* Rows from a 3D scene dataset *
_____

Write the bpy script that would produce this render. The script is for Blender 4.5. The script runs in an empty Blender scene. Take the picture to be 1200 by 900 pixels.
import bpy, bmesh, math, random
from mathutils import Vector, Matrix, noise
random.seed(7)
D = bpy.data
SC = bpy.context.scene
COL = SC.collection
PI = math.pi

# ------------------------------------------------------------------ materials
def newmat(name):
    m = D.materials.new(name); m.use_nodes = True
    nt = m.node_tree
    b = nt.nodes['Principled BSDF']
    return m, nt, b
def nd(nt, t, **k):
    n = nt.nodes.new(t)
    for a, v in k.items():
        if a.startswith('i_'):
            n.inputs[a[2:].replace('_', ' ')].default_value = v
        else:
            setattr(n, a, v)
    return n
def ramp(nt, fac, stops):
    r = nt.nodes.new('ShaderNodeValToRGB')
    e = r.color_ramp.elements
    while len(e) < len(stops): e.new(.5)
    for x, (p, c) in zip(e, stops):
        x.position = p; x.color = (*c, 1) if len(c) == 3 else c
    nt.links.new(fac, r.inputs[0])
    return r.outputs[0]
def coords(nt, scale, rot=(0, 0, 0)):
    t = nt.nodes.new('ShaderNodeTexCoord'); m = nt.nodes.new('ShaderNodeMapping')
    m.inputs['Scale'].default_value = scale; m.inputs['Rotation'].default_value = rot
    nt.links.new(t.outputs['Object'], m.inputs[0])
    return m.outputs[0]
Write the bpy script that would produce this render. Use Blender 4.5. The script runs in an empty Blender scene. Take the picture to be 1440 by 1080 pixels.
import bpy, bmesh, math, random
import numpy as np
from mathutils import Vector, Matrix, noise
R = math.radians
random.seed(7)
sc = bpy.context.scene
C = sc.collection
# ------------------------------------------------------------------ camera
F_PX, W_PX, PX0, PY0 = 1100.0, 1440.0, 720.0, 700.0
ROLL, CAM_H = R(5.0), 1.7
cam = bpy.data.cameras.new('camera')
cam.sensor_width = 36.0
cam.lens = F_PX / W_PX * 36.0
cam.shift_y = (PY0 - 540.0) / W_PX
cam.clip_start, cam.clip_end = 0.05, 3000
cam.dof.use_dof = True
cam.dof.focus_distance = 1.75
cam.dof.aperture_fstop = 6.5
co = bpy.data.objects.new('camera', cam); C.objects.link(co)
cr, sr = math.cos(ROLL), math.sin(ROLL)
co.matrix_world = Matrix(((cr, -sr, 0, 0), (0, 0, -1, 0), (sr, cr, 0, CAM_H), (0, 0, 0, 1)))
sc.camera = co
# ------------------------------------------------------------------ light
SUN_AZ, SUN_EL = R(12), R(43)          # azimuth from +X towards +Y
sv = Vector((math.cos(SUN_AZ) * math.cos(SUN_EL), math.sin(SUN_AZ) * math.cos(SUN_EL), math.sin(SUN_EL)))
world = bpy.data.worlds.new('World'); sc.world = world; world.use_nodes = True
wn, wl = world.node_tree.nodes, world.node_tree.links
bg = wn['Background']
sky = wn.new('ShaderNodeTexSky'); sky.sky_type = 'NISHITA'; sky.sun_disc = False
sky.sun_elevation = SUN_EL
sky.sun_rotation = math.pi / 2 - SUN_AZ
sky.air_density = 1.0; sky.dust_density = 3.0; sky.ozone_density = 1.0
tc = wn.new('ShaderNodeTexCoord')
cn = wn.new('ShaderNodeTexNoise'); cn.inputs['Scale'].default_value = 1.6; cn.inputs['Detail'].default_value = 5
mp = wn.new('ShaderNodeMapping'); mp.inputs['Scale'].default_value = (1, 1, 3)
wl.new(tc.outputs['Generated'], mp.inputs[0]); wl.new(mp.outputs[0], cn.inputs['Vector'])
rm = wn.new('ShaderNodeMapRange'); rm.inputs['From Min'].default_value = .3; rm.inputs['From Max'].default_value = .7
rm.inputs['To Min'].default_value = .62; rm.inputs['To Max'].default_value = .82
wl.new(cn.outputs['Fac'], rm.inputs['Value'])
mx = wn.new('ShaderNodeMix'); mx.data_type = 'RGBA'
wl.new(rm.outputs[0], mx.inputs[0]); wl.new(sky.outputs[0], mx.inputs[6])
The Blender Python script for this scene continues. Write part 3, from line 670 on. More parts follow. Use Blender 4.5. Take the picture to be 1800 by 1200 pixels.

_____

* Brief *
Give back the opening line of the records above and every line after it, up to and including the one with "PI = math.pi", unchanged.

* Written solution *
Write the bpy script that would produce this render. The script is for Blender 4.5. The script runs in an empty Blender scene. Take the picture to be 1200 by 900 pixels.
import bpy, bmesh, math, random
from mathutils import Vector, Matrix, noise
random.seed(7)
D = bpy.data
SC = bpy.context.scene
COL = SC.collection
PI = math.pi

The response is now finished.